Morris Lurie’s autobiographical impulse extends beyond short stories like “My Greatest Ambition,” including his most famous novel, Rappaport, which follows a day in the life of a young man living and working in Melbourne, where Lurie himself grew up. However, while Lurie gave up his dream of becoming a comic strip artist, other writers have combined the comic book and autobiography genres to produce autobiographical graphic novels. Most famously, in 2007, Alison Bechdel published Fun Home: A Family Tragicomic, which follows Bechdel’s coming of age and her relationship with her father. Through the comic form, Bechdel highlights the complexity of her lesbian identity as well as her father’s gay identity, which he hid during her childhood. Later that same year, in 2007, Marjane Satrapi published Persepolis, which tells the story of her childhood amidst the Islamic Revolution in Tehran, Iran, and her adolescence living in Vienna as a displaced teenager. Like Bechdel, Satrapi uses the graphic novel to share her complex feelings as a young person enduring political upheaval and separation from her family, while also growing to understand her identity as a young Muslim woman.
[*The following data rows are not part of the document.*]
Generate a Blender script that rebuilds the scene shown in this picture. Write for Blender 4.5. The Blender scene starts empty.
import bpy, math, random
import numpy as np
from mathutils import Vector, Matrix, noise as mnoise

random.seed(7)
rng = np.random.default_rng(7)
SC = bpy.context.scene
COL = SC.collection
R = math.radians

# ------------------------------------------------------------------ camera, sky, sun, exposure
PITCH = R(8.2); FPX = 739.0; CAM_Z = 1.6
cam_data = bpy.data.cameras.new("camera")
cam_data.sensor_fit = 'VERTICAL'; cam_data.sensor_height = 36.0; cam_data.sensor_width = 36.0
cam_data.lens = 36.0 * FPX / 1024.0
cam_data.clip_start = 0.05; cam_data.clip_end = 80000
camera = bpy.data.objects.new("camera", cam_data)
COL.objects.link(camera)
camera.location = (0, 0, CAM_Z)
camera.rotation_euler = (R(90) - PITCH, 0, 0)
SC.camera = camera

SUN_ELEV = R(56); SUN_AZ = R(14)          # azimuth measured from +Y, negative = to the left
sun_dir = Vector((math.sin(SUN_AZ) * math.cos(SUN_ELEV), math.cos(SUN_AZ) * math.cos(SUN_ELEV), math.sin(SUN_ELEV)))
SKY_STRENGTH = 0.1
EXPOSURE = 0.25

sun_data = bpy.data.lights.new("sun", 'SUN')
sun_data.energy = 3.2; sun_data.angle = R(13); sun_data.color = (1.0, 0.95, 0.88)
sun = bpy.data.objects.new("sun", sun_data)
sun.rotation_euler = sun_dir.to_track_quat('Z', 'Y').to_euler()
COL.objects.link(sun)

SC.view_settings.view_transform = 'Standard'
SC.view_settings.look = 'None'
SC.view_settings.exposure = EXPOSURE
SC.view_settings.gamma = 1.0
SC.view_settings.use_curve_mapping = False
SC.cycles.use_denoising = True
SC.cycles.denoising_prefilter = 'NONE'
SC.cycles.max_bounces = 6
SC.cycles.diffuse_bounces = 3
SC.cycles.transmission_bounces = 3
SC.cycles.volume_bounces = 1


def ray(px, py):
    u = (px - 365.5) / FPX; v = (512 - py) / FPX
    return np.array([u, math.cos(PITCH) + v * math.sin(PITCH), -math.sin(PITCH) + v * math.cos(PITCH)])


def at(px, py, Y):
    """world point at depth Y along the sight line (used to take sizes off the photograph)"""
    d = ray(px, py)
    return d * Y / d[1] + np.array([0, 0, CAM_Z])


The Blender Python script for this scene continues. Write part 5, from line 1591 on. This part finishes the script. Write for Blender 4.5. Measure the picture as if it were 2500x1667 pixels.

Key Facts about My Greatest Ambition

  • Full Title: My Greatest Ambition
  • Where Written: England
  • When Published: 1969
  • Literary Period: Postmodern
  • Genre: Short Story, Autobiography, Bildungsroman
  • Setting: Melbourne, Australia
  • Climax: Nu’s meeting with Boy Magazine
  • Antagonist: Nu’s skeptical parents
  • Point of View: First Person

Extra Credit for My Greatest Ambition

Publication. “My Greatest Ambition” first appeared in Woman’s Realm, a British women’s magazine. Lurie then included it in his 1969 collection, Happy Times, and it later reappeared as the opening story in Morris Lurie’s 1984 collection, Outrageous Behavior: Best Stories of Morris Lurie.

Boy Magazine. Boy Magazine, in print from 1952–1955, was a real Australian magazine during Lurie’s childhood. However, while Lurie mentions The Adventures of Ned Kelly in “My Greatest Ambition,” the magazine’s most famous comic strip was titled The Adventures of Porgy Possum, which featured Porgy’s attempts to retrieve a mysterious box from Possum Castle and always ended on a cliffhanger—even in its final printing.